Conforme a Resolução, o inventariante é o representante legal do espólio e tem legitimidade para praticar todos os atos administrativos necessários. A recusa das instituições financeiras em aceitar essa legitimidade fere não apenas os direitos dos herdeiros, mas também a segurança jurídica do processo sucessório (BRASIL, 2007).
4 ABUSOS DAS INSTITUIÇÕES FINANCEIRAS
O comportamento abusivo das instituições financeiras em relação aos inventários extrajudiciais inclui:
- Exigência de alvarás judiciais para liberação de valores do espólio, mesmo com a escritura pública validamente lavrada.
- Negativa de fornecimento de informações bancárias ao inventariante, sob pretexto de sigilo bancário, impedindo a administração eficaz do espólio.
- Demora excessiva na liberação de recursos financeiros, prejudicando o andamento do inventário.
Essas práticas contrariam diretamente os preceitos da Resolução nº 35/2007 e desrespeitam a função pública do tabelião de notas.
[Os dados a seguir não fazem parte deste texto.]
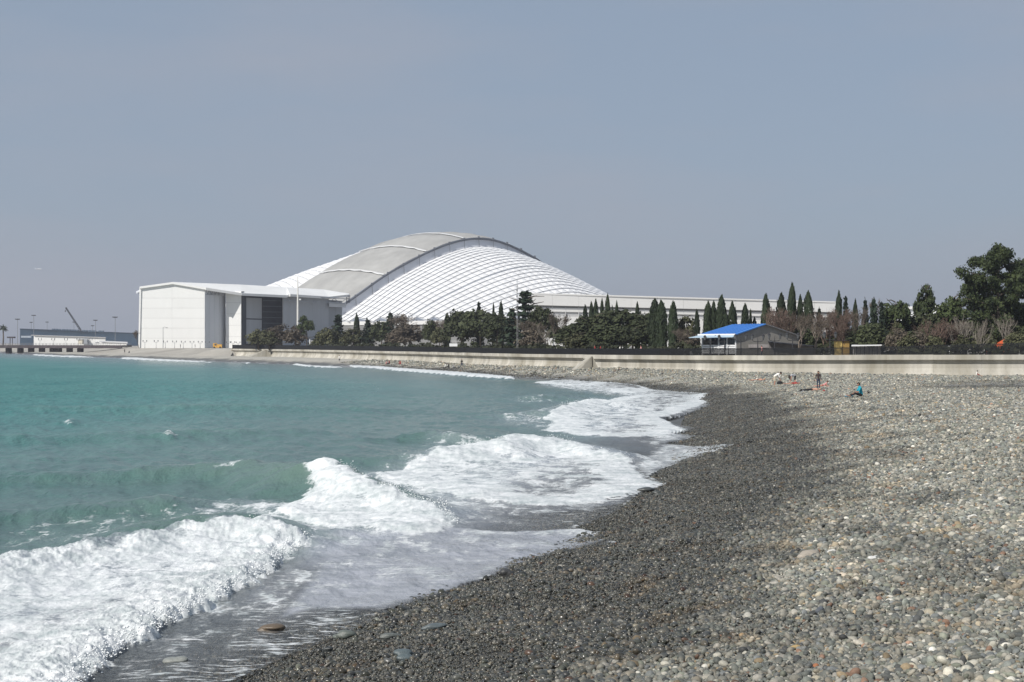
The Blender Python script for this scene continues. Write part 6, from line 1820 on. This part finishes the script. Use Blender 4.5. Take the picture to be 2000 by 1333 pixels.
def towel(label, px, py, w_, d_, m_, rz=0.0):
    p = ground(px, py); z = float(beach_z(np.array([p.x]), np.array([p.y]))[0]) + .03
    o = thing('beach_towel', label, 'towel', (p.x, p.y, z), 'towels on the beach', rz)
    r = np.random.default_rng(int(px)); nx, ny = 12, 6
    xs_, ys_ = np.meshgrid(np.linspace(-w_ / 2, w_ / 2, nx), np.linspace(-d_ / 2, d_ / 2, ny))
    zz = .03 + .02 * r.normal(0, 1, xs_.shape)
    idx = np.arange(nx * ny).reshape(ny, nx); q = np.stack([idx[:-1, :-1], idx[:-1, 1:], idx[1:, 1:], idx[1:, :-1]], -1).reshape(-1, 4)
    link('cloth', np_mesh('cloth', np.stack([xs_, ys_, zz], -1).reshape(-1, 3), q), o, m_)
towel('red towel under the flat sunbather', 1548, 752, 1.9, .75, red)
towel('dark towel under the sunbather farthest left', 1482, 745, 1.8, .7, cloth('maroon towel', (.13, .05, .05)))
towel('red and pink towel under the propped up child', 1604, 756, 1.7, .7, cloth('coral towel', (.34, .12, .10)))
towel('black mat under the person in dark trousers', 1583, 764.5, 1.9, .6, cloth('dark mat', (.03, .03, .035)))
towel('light blue towel at the feet of the man in turquoise', 1661, 776, .75, .45, cloth('light blue cloth', (.10, .32, .46)), .3)
def bag(label, px, py, c, s):
    p = ground(px, py); z = float(beach_z(np.array([p.x]), np.array([p.y]))[0])
    o = thing('beach_bag', label, 'bag', (p.x, p.y, z), 'bags on the beach')
    mb = MB(); mb.lathe((0, 0, 0), [(.16 * s, .01), (.23 * s, .08 * s), (.22 * s, .22 * s), (.12 * s, .32 * s), (.03, .33 * s)], 9, 1.3, .8); mb.build('sack', c, o, True)
    mb = MB(); mb.tube([(-.12 * s, 0, .3 * s), (-.06 * s, 0, .45 * s), (.06 * s, 0, .45 * s), (.12 * s, 0, .3 * s)], .015, 5); mb.build('handle', c, o)
bag('black bag held low beside the stooping person in white', 1523, 752, black, 1.1)
bag('small dark bag behind the man in turquoise', 1696, 770, black, .55)
bag('red bag lying in front of the propped up child', 1609, 766, red, .5)
# far beach
GFAR = 'tiny figures on the far beach'
for label, px, py, rz, J, c1_, c2_ in (
    ('lone dark figure standing upright on the far beach', 902, 719.5, FRONT, STAND, black, denim), ('figure sitting on the far beach, leftmost of four', 869, 719, RIGHT, SIT, white_c, black), ('figure sitting on the far beach, second from the left of four', 877, 719.6, LEFT, SIT, black, black),
    ('figure sitting on the far beach, third from the left of four', 885, 720, RIGHT, SIT, grey_c, black), ('figure lying beside the lone standing one on the far beach', 893, 720.4, RIGHT, LIE, black, black), ('red figure sitting alone near a pair on the far beach', 781.5, 713, FRONT, SIT, red, red),
    ('left figure of a reddish pair on the far beach', 754, 713, RIGHT, SIT, pink, black), ('right figure of a reddish pair on the far beach', 761, 713, LEFT, SIT, red, black), ('pale figure standing by the surf on the far beach', 663, 708.5, FRONT, STAND, white_c, black), ('figure lying near the pale standing one', 670, 709, RIGHT, LIE, black, black),
    ('left one of two dark figures by the pier end', 243.5, 690.5, FRONT, STAND, black, black), ('right one of two dark figures by the pier end', 252.5, 690, FRONT, SIT, black, denim)):
    p = ground(px, py)
    if px < 300: p = P(px, py, 545)
    person(label, p, rz, J, [(SLEEVE, 'shirt', c1_), (LEG, 'trousers', c2_)], 'short', HAIRD, SKIN, .05, False, 1.05, GFAR)
# on the promenade
GPR = 'people on the promenade'
for label, px, D, c1_, c2_ in (('left walker of a pair in red shirts behind the fence', 1162, 226, red, black), ('right walker of a pair in red shirts behind the fence', 1173, 226, red, denim), ('walker in white behind the fence right of the red pair', 1211, 222, white_c, black), ('walker in grey behind the fence', 1231, 221, grey_c, black),
                               ('walker in a pale top behind the fence below the cypresses', 1252, 220, pink, denim), ('walker in faded red behind the fence before the cafe', 1488, 193, pink, denim),
                               ('dark walker in front of the white hall', 352.5, 585, black, black), ('dark walker by the right lamps of the white hall', 381, 584, black, denim)):
    person(label, (XD(px, D), D, GROUND_Z), RIGHT if px % 2 else LEFT, STAND, [(TOP, 'shirt', c1_), (LEG, 'trousers', c2_)], 'short', HAIRD, SKIN, .05, False, 1.05, GPR)

# ================================================================== single stones that stand out
def stone(label, px, py, w_px, asp, flat, col, wet=0.0, seed=0, rz=0.0, sink=.25):
    p = ground(px, py); D = p.y; r0 = w_px / 2 / F * D * 1.03
    name = 'stone_%s' % label[:18]
    m, t, b = new_mat(name)
    tc = nn(t, 'ShaderNodeTexCoord'); q = nn(t, 'ShaderNodeTexNoise', Scale=3.0, Detail=8.0, Roughness=.7); t.links.new(tc.outputs['Object'], q.inputs['Vector'])
    t.links.new(mixc(t, mrange(t, q.outputs['Fac'], .3, .7), tuple(c * .72 for c in col), tuple(c * 1.2 for c in col)), b.inputs['Base Color'])
    b.inputs['Roughness'].default_value = .75 - .45 * wet
    bp = nn(t, 'ShaderNodeBump', Strength=.4, Distance=.03); t.links.new(q.outputs['Fac'], bp.inputs['Height']); t.links.new(bp.outputs['Normal'], b.inputs['Normal'])
    me = stone_mesh('stone', 300 + seed, 3, 1.5)
    o = link('stone', me, None, m); z = max(float(beach_z(np.array([p.x]), np.array([p.y]))[0]), p.z - .02) + (.03 if wet > .6 else 0)
    o.scale = (r0, r0 * asp, r0 * flat); o.rotation_euler = (random.uniform(-.1, .1), random.uniform(-.08, .08), rz); o.location = (p.x, p.y + r0 * asp * .4, z + r0 * flat * (1 - 2 * sink) * .6)
    tag(o, label, 'stone', 'large stones on the shingle')
for i, a in enumerate((
    ('pale pinkish boulder lying alone on the dry shingle', 1580, 1090, 46, .62, .42, (.36, .32, .265), 0), ('small white stone right of the pale boulder', 1625, 1080, 15, .7, .6, (.55, .54, .50), 0), ('brown wet stone washed by foam at the lower left', 530, 1235, 58, .55, .22, (.125, .095, .065), .8),
    ('grey green flat stone at the edge of the lower wash', 672, 1249, 46, .5, .34, (.12, .135, .12), .8), ('second grey green flat stone right of its like', 762, 1250, 40, .5, .30, (.12, .13, .12), .8), ('dark stone standing up at the edge of the lavender wash', 989, 1128, 24, .8, .75, (.05, .05, .05), .8),
    ('flat pale grey stone in the foam at the bottom left', 341, 1297, 44, .55, .34, (.24, .25, .23), .7), ('flat blue grey stone near the bottom edge of the wet shingle', 790, 1290, 44, .6, .40, (.10, .125, .13), .8), ('dark round stone under the brown one', 640, 1276, 22, .7, .5, (.04, .045, .045), .8),
    ('wet dark rock at the tip of the long foam wave', 1262, 962, 38, .6, .32, (.065, .07, .068), .9), ('smaller wet rock beside the one at the foam tip', 1284, 968, 22, .6, .36, (.07, .075, .07), .9), ('long bluish stone lying in the upper wet shingle', 846, 1232, 42, .45, .34, (.10, .12, .125), .8),
    ('bright white stone among grey ones at the right', 1856, 1168, 20, .7, .6, (.62, .61, .58), 0), ('white oval stone high on the right', 1900, 1012, 17, .7, .6, (.60, .59, .55), 0), ('white oval stone right of the pale boulder group', 1708, 1094, 19, .7, .6, (.60, .60, .58), 0),
    ('dark blue grey stone below the pale boulder', 1604, 1200, 20, .8, .8, (.09, .10, .115), .1), ('flat white stone above a dark one at the right edge', 1955, 1118, 26, .6, .4, (.50, .49, .45), 0), ('dark flat stone under the flat white one at the right edge', 1972, 1127, 26, .6, .4, (.11, .115, .12), 0),
    ('broad grey stone near the bottom right corner', 1775, 1302, 42, .7, .45, (.19, .20, .17), 0), ('broad greenish stone at the bottom of the dry shingle', 1690, 1262, 38, .6, .4, (.21, .215, .17), 0), ('rusty orange stone near the bottom', 1592, 1306, 16, .8, .7, (.32, .13, .06), 0), ('ochre stone at the middle bottom', 1553, 1270, 20, .7, .55, (.36, .26, .12), 0),
    ('brownish rock on the dark ridge line before the sea wall', 1893, 762, 12, .8, .7, (.20, .18, .15), 0), ('rounded dark rock on the right of the upper shingle', 1962, 917, 12, .9, .9, (.15, .12, .09), 0), ('brown heap of stone at the right foot of the sea wall', 1968, 742, 13, .8, .6, (.22, .19, .15), 0))):
    stone(*a, seed=i, rz=random.uniform(-.3, .3))

# ================================================================== sea air
hz = MB(); hz.box((0, 3600, 125), (9000, 7600, 270))
m = bpy.data.materials.new('sea haze'); m.use_nodes = True
t = m.node_tree; t.nodes.clear()
ho_ = t.nodes.new('ShaderNodeOutputMaterial'); hv = t.nodes.new('ShaderNodeVolumePrincipled')
hv.inputs['Color'].default_value = (.86, .88, .98, 1); hv.inputs['Density'].default_value = 0.00016
hv.inputs['Anisotropy'].default_value = .2
t.links.new(hv.outputs[0], ho_.inputs['Volume'])
tag(hz.build('haze', m), kind='stuff')
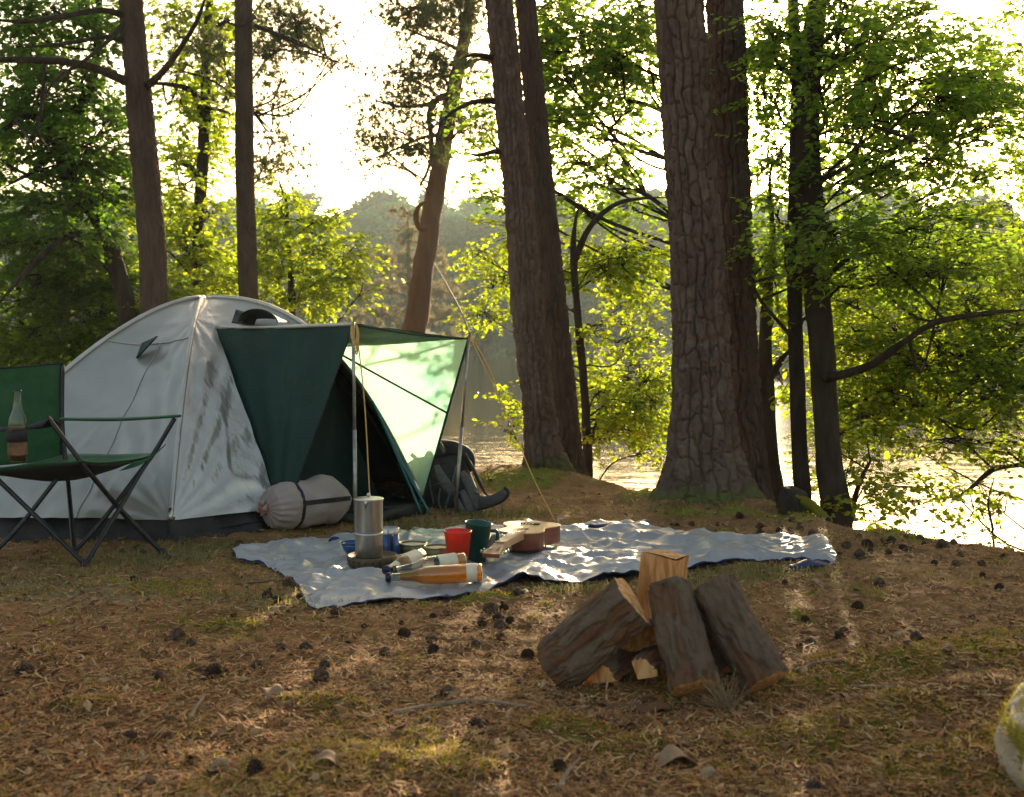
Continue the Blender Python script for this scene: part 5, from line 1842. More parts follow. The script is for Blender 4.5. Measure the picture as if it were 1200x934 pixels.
# --- open tins
for (px, py, rr_, hh, lab) in ((483, 648, .062, .042, 'low open tin between the blue mug and the orange cup'), (512, 655, .056, .048, 'open round tin of food right beside the orange cup')):
    p = on_bl(px, py) + [0, .04, 0]
    t = thing('food_tin', lab, 'tin', p, 'open tins')
    mb = MB()
    lathe(mb, [(0, 0), (rr_ - .002, 0), (rr_, .003), (rr_, hh - .003), (rr_ - .003, hh - .002), (rr_ - .003, hh - .012)], p, sides=36)
    mb.build('tin_wall', M['tin'], t)
    mb = MB()
    lathe(mb, [(rr_ + .002, hh - .004), (rr_ + .003, hh), (rr_ - .001, hh + .002), (rr_ - .003, hh - .003)], p, sides=36)
    mb.build('rim', M['tin_rim'], t)
    mb = MB()
    lathe(mb, [(0, hh - .008), (rr_ * .5, hh - .006), (rr_ - .003, hh - .010)], p, sides=36)
    mb.build('food', M['food'], t)
# --- orange red cup
p = on_bl(536, 662) + [0, .035, 0]
t = thing('cup', 'orange red plastic cup standing on the blanket before the green mug', 'cup', p)
mb = MB()
lathe(mb, [(0, .003), (.038, 0), (.041, .003), (.0555, .132), (.058, .134), (.057, .137), (.0535, .135), (.039, .006), (0, .005)], p, sides=40)
mb.build('cup_body', M['red'], t)
mb = MB()
lathe(mb, [(.0565, .128), (.0585, .131), (.0585, .137), (.0555, .138)], p, sides=40)
mb.build('lip', M['red'], t)
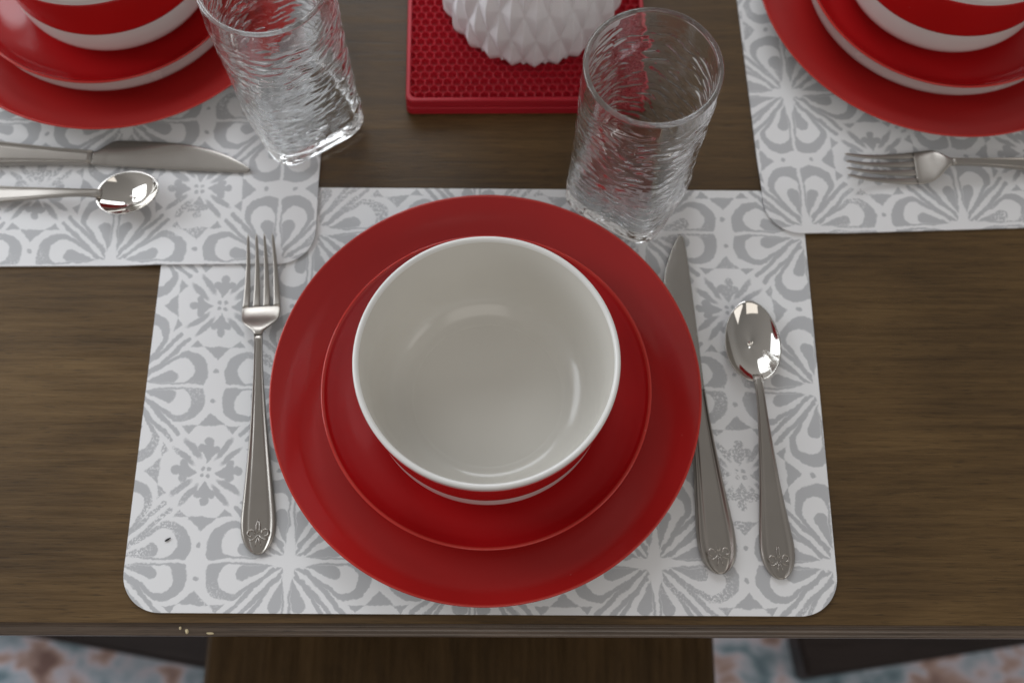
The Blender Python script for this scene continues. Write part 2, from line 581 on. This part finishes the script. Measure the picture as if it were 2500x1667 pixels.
T = .1103
fx, fy = local(-.1318, .1167, *C_MAT)
placemat('placemat', *C_MAT, C_W, C_D, mat_stencil('stencil_print_front', T, fx, fy, 1.0),
         'grey and white stencil print placemat under the front place setting')
LM = (-.1318 - .283*math.cos(R(1.5)), .3122 - .283*math.sin(R(1.5)), R(1.5))
fx, fy = local(-.2664, .3094, *LM)
placemat('placemat', *LM, .283, .428, mat_stencil('stencil_print_left', .1095, fx, fy, 4.0),
         'grey and white stencil print placemat under the knife and spoon on the left', True)
RM = (.1694, .3400, R(3.1))
fx, fy = local(.1965, .3440, *RM)
placemat('placemat', *RM, .283, .428, mat_stencil('stencil_print_right', .1070, fx, fy, 9.0),
         'grey and white stencil print placemat under the lone fork on the right', True)

# ------------------------------------------------------------------ plates and bowls (stand on z = 0 of their own)
def make_dinner_plate():
    e = empty('dinner_plate')
    topp = spline([(0, .0046), (.05, .0046), (.088, .0047), (.100, .0057), (.112, .0090), (.124, .0146), (.1322, .0184)], 6)
    lathe('glazed_top', topp, M_RED, e, 220)
    lathe('rim_edge', spline([(.1322, .0184), (.1328, .0188), (.1334, .0187), (.1338, .0182), (.1333, .0174)], 3), M_RIM, e, 220)
    und = spline([(.1333, .0174), (.124, .0118), (.112, .0066), (.100, .0036), (.088, .0026), (.084, .0026)], 5)
    lathe('white_underside', und, M_UNDER, e, 220)
    lathe('foot_ring', [(.084, .0026), (.0835, .0), (.0805, .0), (.080, .0026)], M_UNDER, e, 160)
    return e

def make_salad_plate():
    e = empty('salad_plate')
    topp = spline([(0, .0058), (.04, .0058), (.058, .0062), (.072, .0076), (.083, .0108), (.0905, .0156), (.0962, .0216), (.0985, .0250)], 6)
    lathe('glazed_top', topp, M_RED_DEEP, e, 200)
    lathe('rim_edge', spline([(.0985, .0250), (.0990, .0258), (.0997, .0263), (.1004, .0261), (.1006, .0255), (.1000, .0248)], 3), M_RIM, e, 200)
    und = spline([(.1000, .0248), (.0984, .0226), (.0978, .0180), (.0969, .0120), (.0940, .0072), (.086, .0042), (.066, .0030), (.058, .0030)], 6)
    lathe('white_underside', und, M_UNDER, e, 200)
    lathe('foot_ring', [(.058, .0030), (.0575, .0), (.0550, .0), (.0545, .0030)], M_UNDER, e, 160)
    return e

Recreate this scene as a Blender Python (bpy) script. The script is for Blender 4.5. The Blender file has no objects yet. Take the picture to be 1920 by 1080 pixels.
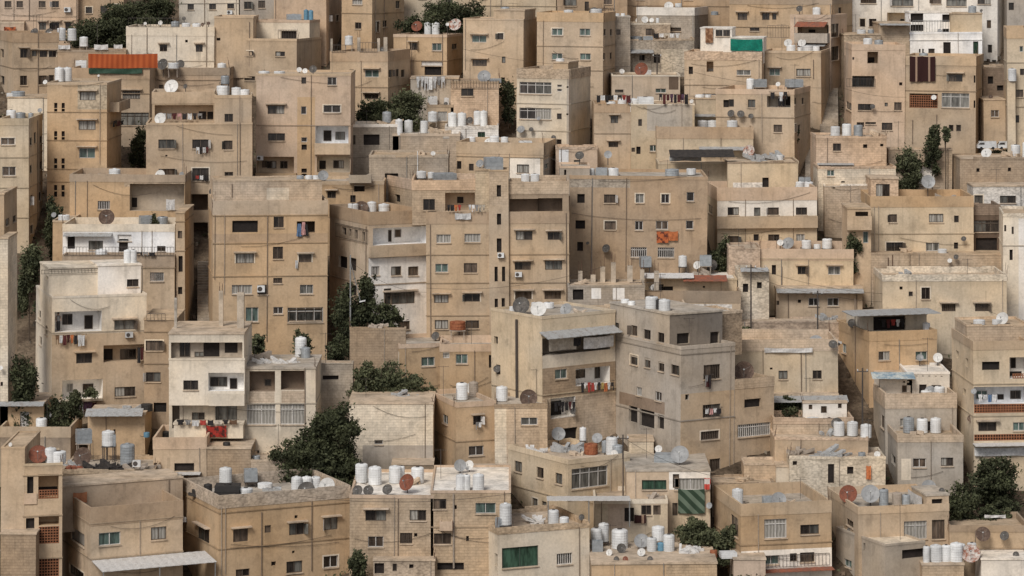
import bpy, math, random
import numpy as np
from mathutils import Vector, Matrix
R = math.radians
rng = random.Random(11)
C = bpy.context.scene.collection
scene = bpy.context.scene

# ---------------------------------------------------------------- camera
F = 5646.0          # focal length measured in 1920-wide picture units
HY = -120.0         # eye level in the same units
cam = bpy.data.cameras.new('camera'); camo = bpy.data.objects.new('camera', cam); C.objects.link(camo)
cam.sensor_width = 36; cam.lens = 36 * F / 1920; cam.shift_y = -(540 - HY) / 1920
camo.rotation_euler = (R(90), 0, 0); cam.clip_start = 1; cam.clip_end = 6000
scene.camera = camo
scene.view_settings.view_transform = 'Standard'; scene.view_settings.look = 'None'; scene.view_settings.exposure = 0

# ---------------------------------------------------------------- light
w = bpy.data.worlds.new('World'); scene.world = w; w.use_nodes = True
nt = w.node_tree; bg = nt.nodes['Background']
sky = nt.nodes.new('ShaderNodeTexSky'); sky.sky_type = 'NISHITA'; sky.sun_disc = False
SUN_EL, SUN_AZ = 44, -25      # azimuth measured from the viewer's back, negative = left
sky.sun_elevation = R(SUN_EL); sky.sun_rotation = R(180 - SUN_AZ) ; sky.dust_density = 1.5; sky.air_density = 1.0
hs = nt.nodes.new('ShaderNodeHueSaturation'); hs.inputs['Saturation'].default_value = 0.22
tn = nt.nodes.new('ShaderNodeMix'); tn.data_type = 'RGBA'; tn.blend_type = 'MULTIPLY'; tn.inputs[0].default_value = 1
tn.inputs[7].default_value = (1.0, 1.0, 1.04, 1)
nt.links.new(sky.outputs[0], hs.inputs['Color']); nt.links.new(hs.outputs[0], tn.inputs[6]); nt.links.new(tn.outputs[2], bg.inputs[0])
bg.inputs[1].default_value = 0.102
sl = bpy.data.lights.new('sun', 'SUN'); sl.energy = 2.5; sl.angle = R(20); sl.color = (1.0, 0.955, 0.90)
so = bpy.data.objects.new('sun', sl); C.objects.link(so)
sd = Vector((math.sin(R(SUN_AZ)) * math.cos(R(SUN_EL)), -math.cos(R(SUN_AZ)) * math.cos(R(SUN_EL)), math.sin(R(SUN_EL))))
so.rotation_euler = sd.to_track_quat('Z', 'Y').to_euler()

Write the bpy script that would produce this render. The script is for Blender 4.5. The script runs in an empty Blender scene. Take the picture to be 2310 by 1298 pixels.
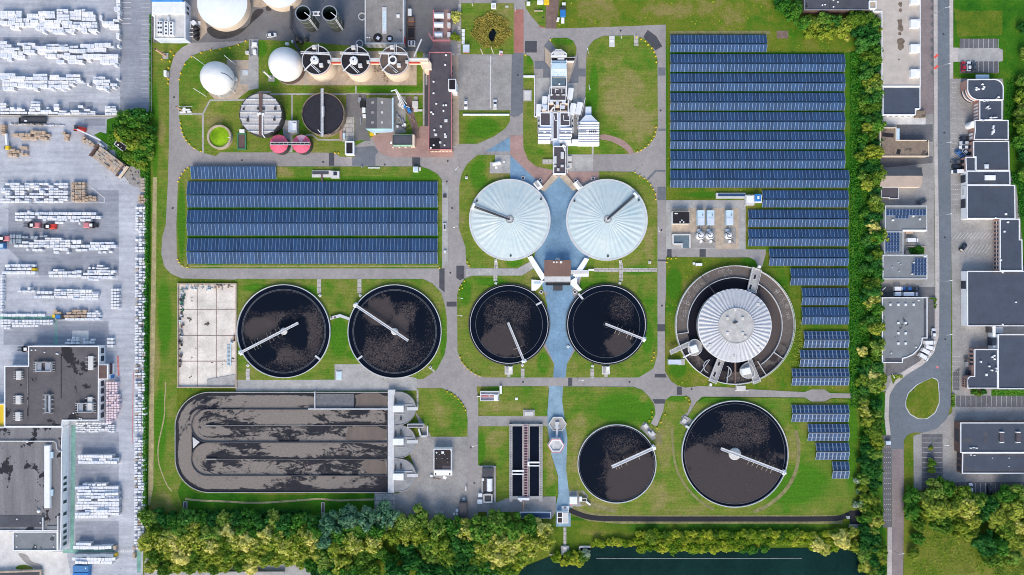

De acordo com Dias (2019), a recusa das instituições financeiras em acatar as ordens de inventário extrajudicial representa uma violação dos princípios da boa-fé objetiva e da função social dos contratos.
5 SOLUÇÕES E PROJEÇÕES PARA O RESPEITO À FÉ PÚBLICA E À FORÇA JURÍDICA DO INVENTÁRIO EXTRAJUDICIAL
Diante dos abusos relatados, algumas medidas podem ser propostas para garantir que as instituições financeiras respeitem a fé pública dos atos notariais e a força do inventário extrajudicial:
- Capacitação das instituições financeiras: Implementação de protocolos claros e específicos para o atendimento de inventários extrajudiciais, conforme preceitua a Resolução nº 35/2007 do CNJ.
- Fiscalização mais rigorosa: Os órgãos reguladores, como o Banco Central do Brasil (BACEN) e a Comissão de Valores Mobiliários (CVM), devem estabelecer diretrizes claras para que as instituições financeiras respeitem os direitos dos inventariantes.
- Judicialização das condutas abusivas: Em casos de abuso ou mora excessiva, os herdeiros e inventariantes podem buscar reparação judicial, pleiteando indenizações pelos danos causados.
- Valorização do papel do tabelião: O reforço da confiança nos atos notariais é fundamental para que a desjudicialização continue sendo uma solução eficaz. A fé pública deve ser inquestionável.
6 CONSIDERAÇÕES FINAIS
O inventário extrajudicial representa um avanço significativo para a desjudicialização dos procedimentos sucessórios, oferecendo uma solução rápida e eficiente para os herdeiros. No entanto, a resistência das instituições financeiras em reconhecer a legitimidade dos atos notariais, especificamente a figura do inventariante extrajudicial, compromete a celeridade e a segurança jurídica do processo.
A implementação de medidas corretivas, como a capacitação das instituições financeiras e o fortalecimento da fiscalização pelos órgãos reguladores, são soluções necessárias para garantir o pleno respeito à fé pública dos atos extrajudiciais e à força jurídica da escritura pública de inventário.
REFERÊNCIAS
BRASIL. Conselho Nacional de Justiça (CNJ). Resolução nº 35, de 24 de abril de 2007. Disponível em: https://atos.cnj.jus.br. Acesso em: 24 out. 2024.
DIAS, Maria Berenice. Manual de Direito das Sucessões. 5. ed. São Paulo: RT, 2019.
VELOSO, Zeno. Direito Notarial e Registral Brasileiro. 3. ed. Rio de Janeiro: Forense, 2018.